— EXERCISE GOAL —
Please write out the material below exactly as given.

— RAW DATA —
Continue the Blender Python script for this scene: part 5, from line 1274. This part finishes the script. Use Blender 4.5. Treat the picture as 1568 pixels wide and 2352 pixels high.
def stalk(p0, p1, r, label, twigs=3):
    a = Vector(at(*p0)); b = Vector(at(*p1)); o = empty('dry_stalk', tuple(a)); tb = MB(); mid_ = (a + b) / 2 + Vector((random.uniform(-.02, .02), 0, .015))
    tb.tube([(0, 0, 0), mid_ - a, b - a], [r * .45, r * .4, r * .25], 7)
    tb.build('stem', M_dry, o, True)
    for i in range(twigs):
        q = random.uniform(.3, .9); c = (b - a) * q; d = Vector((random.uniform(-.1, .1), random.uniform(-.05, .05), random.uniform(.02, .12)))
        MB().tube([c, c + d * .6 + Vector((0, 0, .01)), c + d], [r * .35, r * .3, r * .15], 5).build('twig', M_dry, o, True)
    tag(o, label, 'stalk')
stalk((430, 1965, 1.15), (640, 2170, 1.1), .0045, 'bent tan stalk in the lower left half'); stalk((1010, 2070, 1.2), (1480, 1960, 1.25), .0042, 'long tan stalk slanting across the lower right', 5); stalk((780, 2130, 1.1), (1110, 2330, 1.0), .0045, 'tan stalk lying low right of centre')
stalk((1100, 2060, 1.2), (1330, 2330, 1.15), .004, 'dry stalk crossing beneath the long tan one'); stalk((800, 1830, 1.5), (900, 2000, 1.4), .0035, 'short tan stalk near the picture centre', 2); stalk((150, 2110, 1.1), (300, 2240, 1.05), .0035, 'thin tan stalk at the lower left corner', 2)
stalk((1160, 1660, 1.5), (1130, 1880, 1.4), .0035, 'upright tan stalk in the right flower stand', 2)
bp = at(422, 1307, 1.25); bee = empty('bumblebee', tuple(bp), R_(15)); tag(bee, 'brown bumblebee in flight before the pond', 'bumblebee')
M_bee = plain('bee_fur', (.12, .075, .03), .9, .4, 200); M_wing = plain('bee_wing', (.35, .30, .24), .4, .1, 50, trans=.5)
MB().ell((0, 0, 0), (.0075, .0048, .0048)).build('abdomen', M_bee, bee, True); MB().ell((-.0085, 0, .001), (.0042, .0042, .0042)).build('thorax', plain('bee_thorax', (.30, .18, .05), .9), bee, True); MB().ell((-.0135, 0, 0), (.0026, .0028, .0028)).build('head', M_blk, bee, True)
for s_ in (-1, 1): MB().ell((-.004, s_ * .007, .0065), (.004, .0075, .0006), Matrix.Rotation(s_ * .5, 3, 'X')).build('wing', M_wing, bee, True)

— SOLUTION BELOW —
Continue the Blender Python script for this scene: part 5, from line 1274. This part finishes the script. Use Blender 4.5. Treat the picture as 1568 pixels wide and 2352 pixels high.
def stalk(p0, p1, r, label, twigs=3):
    a = Vector(at(*p0)); b = Vector(at(*p1)); o = empty('dry_stalk', tuple(a)); tb = MB(); mid_ = (a + b) / 2 + Vector((random.uniform(-.02, .02), 0, .015))
    tb.tube([(0, 0, 0), mid_ - a, b - a], [r * .45, r * .4, r * .25], 7)
    tb.build('stem', M_dry, o, True)
    for i in range(twigs):
        q = random.uniform(.3, .9); c = (b - a) * q; d = Vector((random.uniform(-.1, .1), random.uniform(-.05, .05), random.uniform(.02, .12)))
        MB().tube([c, c + d * .6 + Vector((0, 0, .01)), c + d], [r * .35, r * .3, r * .15], 5).build('twig', M_dry, o, True)
    tag(o, label, 'stalk')
stalk((430, 1965, 1.15), (640, 2170, 1.1), .0045, 'bent tan stalk in the lower left half'); stalk((1010, 2070, 1.2), (1480, 1960, 1.25), .0042, 'long tan stalk slanting across the lower right', 5); stalk((780, 2130, 1.1), (1110, 2330, 1.0), .0045, 'tan stalk lying low right of centre')
stalk((1100, 2060, 1.2), (1330, 2330, 1.15), .004, 'dry stalk crossing beneath the long tan one'); stalk((800, 1830, 1.5), (900, 2000, 1.4), .0035, 'short tan stalk near the picture centre', 2); stalk((150, 2110, 1.1), (300, 2240, 1.05), .0035, 'thin tan stalk at the lower left corner', 2)
stalk((1160, 1660, 1.5), (1130, 1880, 1.4), .0035, 'upright tan stalk in the right flower stand', 2)
bp = at(422, 1307, 1.25); bee = empty('bumblebee', tuple(bp), R_(15)); tag(bee, 'brown bumblebee in flight before the pond', 'bumblebee')
M_bee = plain('bee_fur', (.12, .075, .03), .9, .4, 200); M_wing = plain('bee_wing', (.35, .30, .24), .4, .1, 50, trans=.5)
MB().ell((0, 0, 0), (.0075, .0048, .0048)).build('abdomen', M_bee, bee, True); MB().ell((-.0085, 0, .001), (.0042, .0042, .0042)).build('thorax', plain('bee_thorax', (.30, .18, .05), .9), bee, True); MB().ell((-.0135, 0, 0), (.0026, .0028, .0028)).build('head', M_blk, bee, True)
for s_ in (-1, 1): MB().ell((-.004, s_ * .007, .0065), (.004, .0075, .0006), Matrix.Rotation(s_ * .5, 3, 'X')).build('wing', M_wing, bee, True)